I have toyed with the idea of hooking into something more standard, and as
I said, there are so many to choose from. For example, the V8 debugger
protcol works over a websocket,  and speaking over a websocket is something
you can expect IDEs to grok.  Python LLDB's API to say Microsoft's Debug
Adaptor Protocol <https://microsoft.github.io/debug-adapter-protocol/> makes
sense, and https://github.com/vadimcn/vscode-lldb/blob/v1.3.0/MANUAL.md seems
to get pretty close to that.

> >> >
> >> > A question: what ever became of the effort to port the Emacs gdb-mi
> to lldb?
> >>
> >> We recently removed lldb-mi from the LLDB repository because nobody in
> the community was willing to maintain it. In particular the tests were so
> unreliable that most bots disabled them wholesale because they were so
> noisy.

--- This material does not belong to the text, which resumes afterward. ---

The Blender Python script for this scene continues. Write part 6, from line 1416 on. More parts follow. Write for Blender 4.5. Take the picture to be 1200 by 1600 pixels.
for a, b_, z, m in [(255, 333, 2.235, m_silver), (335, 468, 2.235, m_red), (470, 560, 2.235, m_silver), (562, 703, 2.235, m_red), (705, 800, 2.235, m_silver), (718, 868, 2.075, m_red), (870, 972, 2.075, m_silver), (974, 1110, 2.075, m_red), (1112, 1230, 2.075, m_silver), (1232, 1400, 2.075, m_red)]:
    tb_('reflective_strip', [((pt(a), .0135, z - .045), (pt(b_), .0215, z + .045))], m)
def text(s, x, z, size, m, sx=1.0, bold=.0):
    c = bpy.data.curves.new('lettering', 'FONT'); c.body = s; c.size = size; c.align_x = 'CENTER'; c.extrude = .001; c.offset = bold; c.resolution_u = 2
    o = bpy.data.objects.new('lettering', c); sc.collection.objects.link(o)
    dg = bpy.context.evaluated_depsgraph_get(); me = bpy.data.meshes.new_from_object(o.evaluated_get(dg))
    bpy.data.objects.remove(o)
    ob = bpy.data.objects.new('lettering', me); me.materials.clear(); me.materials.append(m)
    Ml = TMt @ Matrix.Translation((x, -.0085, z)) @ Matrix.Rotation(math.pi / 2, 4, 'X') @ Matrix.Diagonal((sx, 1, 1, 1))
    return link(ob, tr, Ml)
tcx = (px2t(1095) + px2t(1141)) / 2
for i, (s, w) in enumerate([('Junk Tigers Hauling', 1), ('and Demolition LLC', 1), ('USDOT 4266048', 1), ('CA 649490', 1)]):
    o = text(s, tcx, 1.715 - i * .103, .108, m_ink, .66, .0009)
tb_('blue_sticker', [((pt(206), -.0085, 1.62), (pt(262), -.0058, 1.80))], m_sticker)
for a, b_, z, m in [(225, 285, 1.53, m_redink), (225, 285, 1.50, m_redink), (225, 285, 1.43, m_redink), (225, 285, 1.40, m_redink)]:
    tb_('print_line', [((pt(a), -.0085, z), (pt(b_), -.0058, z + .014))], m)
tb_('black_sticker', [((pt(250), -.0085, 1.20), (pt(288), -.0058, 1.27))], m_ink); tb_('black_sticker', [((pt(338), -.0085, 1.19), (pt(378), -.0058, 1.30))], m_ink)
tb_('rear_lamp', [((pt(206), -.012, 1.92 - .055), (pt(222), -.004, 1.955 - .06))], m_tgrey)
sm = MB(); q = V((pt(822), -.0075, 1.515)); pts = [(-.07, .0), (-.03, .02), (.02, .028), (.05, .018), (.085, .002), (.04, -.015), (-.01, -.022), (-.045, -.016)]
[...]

We had a GSoC student a year ago who was able to rewrite many of the
> tests in a more reliable fashion, but there were still a lot of issues
> outstanding after the project was completed. If you are interested in
> picking this up, it may be worthwhile to think about implementing lldb-mi
> 2.0 as thin python layer using the python SBAPI. Python may be a better
> choice for the kind of text-heavy glue-code that lldb-mi is. Alternatively
> it also shouldn't be hard at all to revive the existing C++ code. It's
> written in a different style than most of LLDB or LLVM (and IMO it should
> have never been accepted upstream in this form), but it shouldn't be hard
> to get building since it (thanks to the GSoC project!) is using only the
> stable public SBAPI.
> >
> >
> > The great thing about standards is that there are so many to choose
> from!
> It sounds like you are very much invested in realgud, but if anyone else
> is reading this and interested in taking up maintainership for lldb-mi, I
> think we'd be happy to welcome it back in tree as long as it is 100%
> reliably(!) tested and maintained.

Or since we are soliciting help, I'd rather see something that goes to the
Microsoft Debug Adaptor Protocol if vscode-lldb doesn't fit that already.
It might even just be repackaging parts of that code so that it can present
itself that way. In the long term I don't see either gdb-mi and lldb-mi as
viable solution that is going to reduce effort across different IDE's like
the Microsoft Debug Adaptor Protocol could/does.